II. ENVIRONNEMENT ORGANISATIONNEL
1. Les acteurs de l'organisation
Le Gbônnô est avant tout un rite traditionnel
faisant parti des us et coutumes du village. Il est tout à fait
indiqué donc que la responsabilité de l'organisation incombe de
chef au pouvoir traditionnel du village, c'est-à-dire la chefferie.
C'est d'ailleurs elle qui en est à l'origine, puisque c'est elle qui a
la charge des défunts animistes dont les funérailles
définitives ont lieu pendant l'évènement. C'est aussi elle
qui détermine la fin et le début de l'année selon le
calendrier traditionnel, fixe la date de l'évènement et autorise
le début de la célébration. Elle est au coeur de toutes
les cérémonies qui meublent l'évènement et
détient le droit exclusif de tous les rituels qui accompagnent la
célébration. C'est dire au total que la chefferie apparaitcomme
l'organisateur principal de l'évènement.
Cependant, bien d'autres catégories de personnes aux
rôles déterminantsinterviennent dans le déroulement de la
célébration.
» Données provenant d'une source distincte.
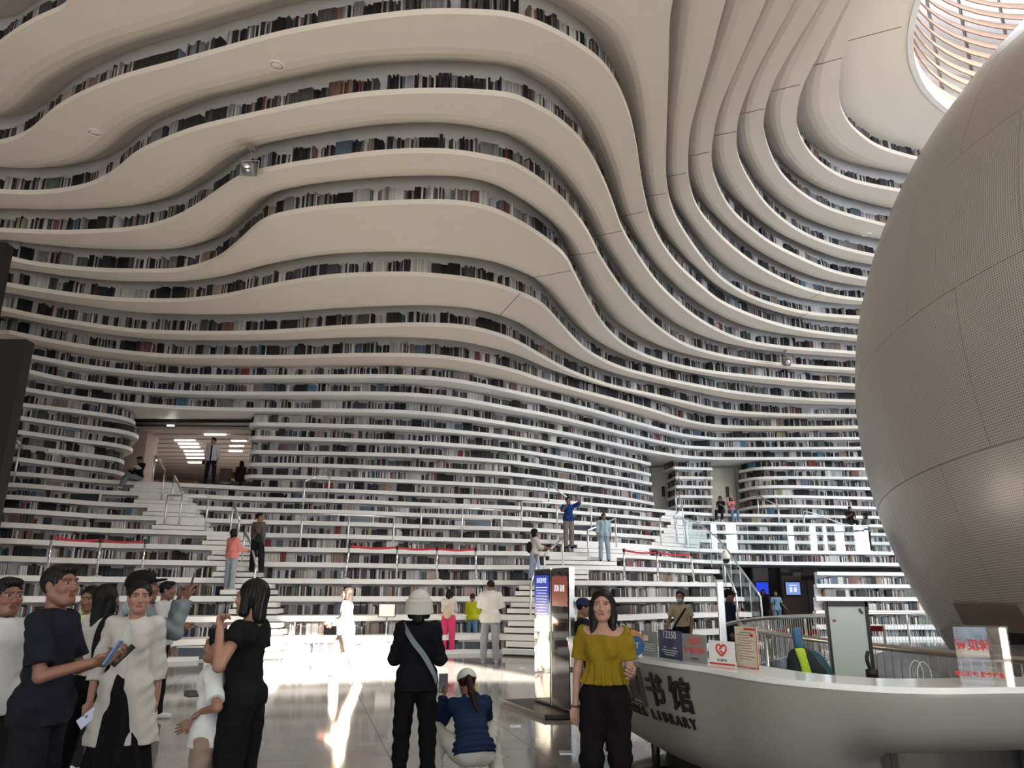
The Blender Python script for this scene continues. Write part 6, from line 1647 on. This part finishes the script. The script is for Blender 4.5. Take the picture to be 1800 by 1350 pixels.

Il s'agit notamment des femmes, les sacrificateurs,
les porteuses des charges contenant l'âme des défunts,
l'association des jeunes du village et les scouts.
Les femmes occupent une place de choix dans l'organisation du
Gbônnô, spécialement en ce qui concerne son volet
funérailles ou lourri.Elles interviennent en amont dans la
préparation de la boisson traditionnelle qui sert pour les rituels.
Cette tâche leur est exclusivement confiée dans la logique de leur
place dans la société en tant que chargées des
tâches ménagères, surtout que dans l'environnement
linguistique des Gur dont les Dègah font partir, la vente de cette
boisson est une activité commerciale réservée aux femmes
qui ont un savoir-faire exceptionnel en la matière. Pendant tout le
déroulement des rites funéraires, elles restent en permanence
dans les familles de deuil jusqu'au Côta qui symbolise
l'accompagnement des morts et la fin des funérailles. C'est aussi elles
qui, dans la logique de leur fonction maternelle, confectionnent le
Côta-coûliî qu'elles donnent elles-mêmes en
offrande aux défunts comme dernier repas avant leur départ
définitif au pays des morts. Toute la durée de
l'évènement, elles restent à la tâche pour soutenir
les hommes et faire à manger à leurs familles et aux
étrangers qui arrivent nombreux pour la circonstance. C'est ce
mérite qui leur vaut d'être célébrées lors de
la cérémonie officielle de la fête du nouvel an à
travers les honneurs qu'on leur rend par les défilés qu'on leur
permet.
Il y'a aussi les sacrificateurs et les porteuses des
Lacôhlî ou charges contenant l'âme des
défunts. Ces personnes ne sont pas choisies au hasard. Pour chaque
famille en deuil, il existe une famille alliée à qui il revient
ces deux (2) responsabilités. C'est de cette famille alliée que
viennent forcément celui qui offre les animaux en sacrifice et celle qui
va porter la charge. Cette coutume s'explique par les rapports interculturels
et alliances qui existent entre les deux familles. En effet, en cas de litige
dans une famille donnée, la médiation de la famille alliée
contraint les protagonistes à trouver un accord et à faire la
paix. De même, les défunts doivent impérativement
agréer les prières qui leur sont adressées et accepter de
quitter définitivement les siens dès l'instant où un
membre de la famille alliée intervient dans les rituels.
Un autre acteur important de l'organisation de
l'évènement est la jeunesse du village. Celle-ci intervient
quelques fois aux côtés des sages qu'ils observent pour apprendre
auprès d'eux en vue d'assurer valablement leur relève et pour
garantir la transmission et la pérennité de la coutume. Mais dans
l'entendement des jeunes, le Gbônnô est avant tout la plus grande
fête du village dont ils ont l'obligation de s'approprier pour en
garantir le succès. C'est pourquoi ils s'investissent pleinement dans
l'organisation au sein d'un comité d'organisation dont la charge
principale est la gestion des moyens matériels requis notamment les
bâches, chaises et sonorisation, et l'organisation des danses
traditionnelles.
La jeunesse intervient également aux côtés
des scouts du village dans le maintien d'ordre et la sécurité
pendant les activités. Les scouts sont réputés pour leur
expérience qu'ils acceptent volontairement de mettre au service du
village par leur intervention notamment lors du Côtaou
l'accompagnement des morts et pendant la fête solennelle du nouvel an
pour assurer l'ordre et la sécurité. Cette participation des
scouts témoigne du caractère festif et socioculturel de
l'évènement bien qu'ayant un fondement traditionnel.